WHAT YOU SHOULD DO: Below are the records; collect from them each line containing the string "Build".

THE RECORDS:
━━━

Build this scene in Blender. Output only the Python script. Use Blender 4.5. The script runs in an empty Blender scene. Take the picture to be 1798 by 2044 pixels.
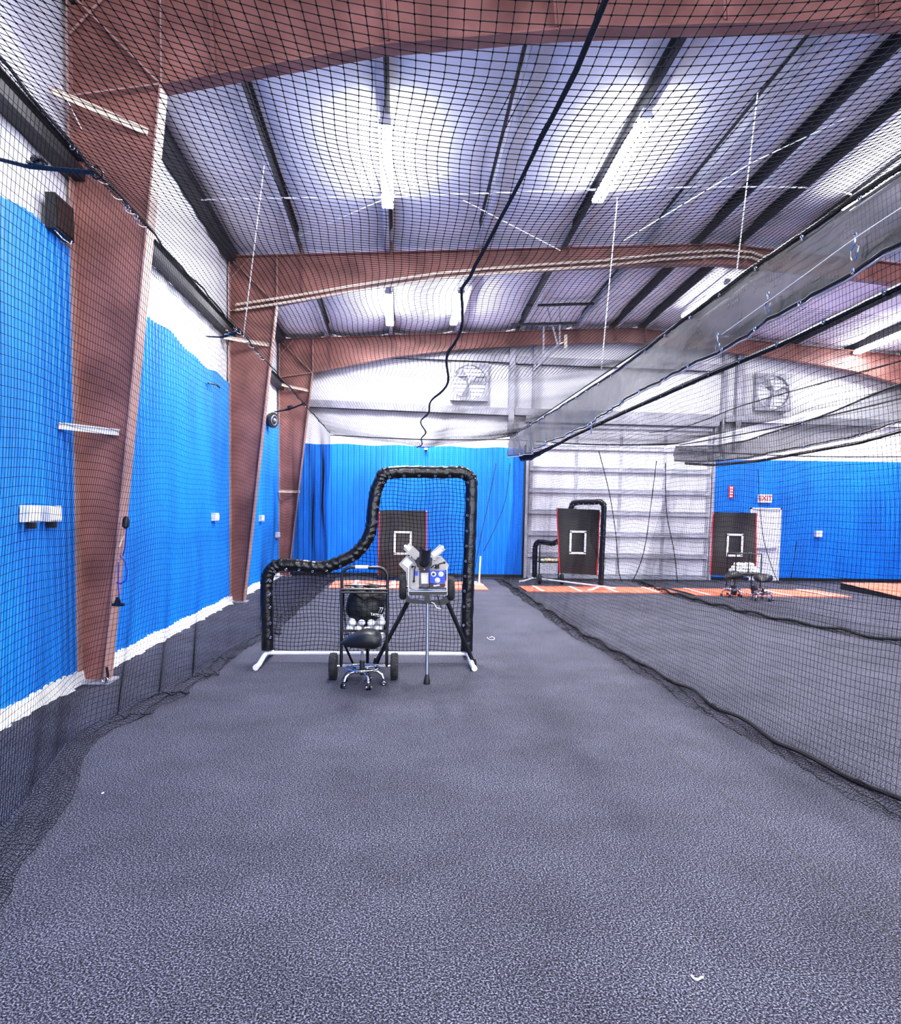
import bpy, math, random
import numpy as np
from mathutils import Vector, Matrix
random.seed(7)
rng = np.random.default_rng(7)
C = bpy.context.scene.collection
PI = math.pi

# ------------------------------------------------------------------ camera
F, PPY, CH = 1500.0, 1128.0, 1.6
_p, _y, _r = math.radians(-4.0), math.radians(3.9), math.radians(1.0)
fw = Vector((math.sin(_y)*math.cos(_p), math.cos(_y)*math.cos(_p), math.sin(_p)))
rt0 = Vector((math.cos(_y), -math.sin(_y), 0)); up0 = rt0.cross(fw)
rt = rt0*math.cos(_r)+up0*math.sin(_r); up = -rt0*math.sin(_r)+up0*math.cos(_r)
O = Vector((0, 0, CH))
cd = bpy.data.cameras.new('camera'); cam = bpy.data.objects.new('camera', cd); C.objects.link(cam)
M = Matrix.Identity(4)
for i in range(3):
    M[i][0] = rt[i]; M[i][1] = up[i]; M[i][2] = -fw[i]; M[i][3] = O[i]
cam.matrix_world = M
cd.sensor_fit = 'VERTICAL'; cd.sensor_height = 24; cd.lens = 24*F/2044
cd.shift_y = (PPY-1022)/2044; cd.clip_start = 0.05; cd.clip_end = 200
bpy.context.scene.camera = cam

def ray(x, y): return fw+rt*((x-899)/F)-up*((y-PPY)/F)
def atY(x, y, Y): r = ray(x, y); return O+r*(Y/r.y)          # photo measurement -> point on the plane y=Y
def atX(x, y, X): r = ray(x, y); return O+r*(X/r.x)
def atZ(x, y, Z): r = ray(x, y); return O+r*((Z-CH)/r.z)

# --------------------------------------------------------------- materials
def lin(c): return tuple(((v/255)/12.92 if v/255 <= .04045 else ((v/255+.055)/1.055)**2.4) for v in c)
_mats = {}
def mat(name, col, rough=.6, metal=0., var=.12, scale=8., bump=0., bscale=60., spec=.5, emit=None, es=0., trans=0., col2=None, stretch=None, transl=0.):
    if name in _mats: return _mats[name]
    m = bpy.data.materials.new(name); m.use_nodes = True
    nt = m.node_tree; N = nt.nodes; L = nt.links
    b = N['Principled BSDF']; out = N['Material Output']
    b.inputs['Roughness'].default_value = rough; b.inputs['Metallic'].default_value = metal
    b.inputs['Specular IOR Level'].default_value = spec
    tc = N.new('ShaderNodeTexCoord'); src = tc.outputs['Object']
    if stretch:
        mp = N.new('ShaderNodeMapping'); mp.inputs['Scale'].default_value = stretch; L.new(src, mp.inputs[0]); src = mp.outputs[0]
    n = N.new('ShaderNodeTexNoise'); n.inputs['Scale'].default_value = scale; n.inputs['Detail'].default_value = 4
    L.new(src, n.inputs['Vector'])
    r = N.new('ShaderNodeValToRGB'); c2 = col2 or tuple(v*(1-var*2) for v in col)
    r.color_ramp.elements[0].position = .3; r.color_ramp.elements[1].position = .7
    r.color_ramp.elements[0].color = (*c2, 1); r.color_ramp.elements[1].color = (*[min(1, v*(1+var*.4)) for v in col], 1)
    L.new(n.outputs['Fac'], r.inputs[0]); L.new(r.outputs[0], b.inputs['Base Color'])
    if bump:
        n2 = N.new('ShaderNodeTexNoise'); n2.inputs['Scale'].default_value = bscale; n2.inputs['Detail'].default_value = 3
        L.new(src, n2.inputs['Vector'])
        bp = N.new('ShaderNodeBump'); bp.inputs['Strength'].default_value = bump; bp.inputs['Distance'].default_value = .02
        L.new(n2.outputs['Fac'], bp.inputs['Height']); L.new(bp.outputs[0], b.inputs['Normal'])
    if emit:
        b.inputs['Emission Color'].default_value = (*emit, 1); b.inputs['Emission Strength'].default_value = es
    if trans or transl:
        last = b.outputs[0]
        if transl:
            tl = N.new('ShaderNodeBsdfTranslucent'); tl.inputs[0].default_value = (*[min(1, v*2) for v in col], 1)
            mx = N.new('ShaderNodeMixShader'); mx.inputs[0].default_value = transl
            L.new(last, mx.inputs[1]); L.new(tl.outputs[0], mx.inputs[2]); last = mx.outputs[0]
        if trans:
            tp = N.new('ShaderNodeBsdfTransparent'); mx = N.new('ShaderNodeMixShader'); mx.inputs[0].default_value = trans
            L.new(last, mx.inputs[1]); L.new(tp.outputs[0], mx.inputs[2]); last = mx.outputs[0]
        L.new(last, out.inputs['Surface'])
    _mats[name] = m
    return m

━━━

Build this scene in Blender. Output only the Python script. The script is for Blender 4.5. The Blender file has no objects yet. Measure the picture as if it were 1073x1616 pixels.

━━━

TASK RESULT:
Build this scene in Blender. Output only the Python script. Use Blender 4.5. The script runs in an empty Blender scene. Take the picture to be 1798 by 2044 pixels.
Build this scene in Blender. Output only the Python script. The script is for Blender 4.5. The Blender file has no objects yet. Measure the picture as if it were 1073x1616 pixels.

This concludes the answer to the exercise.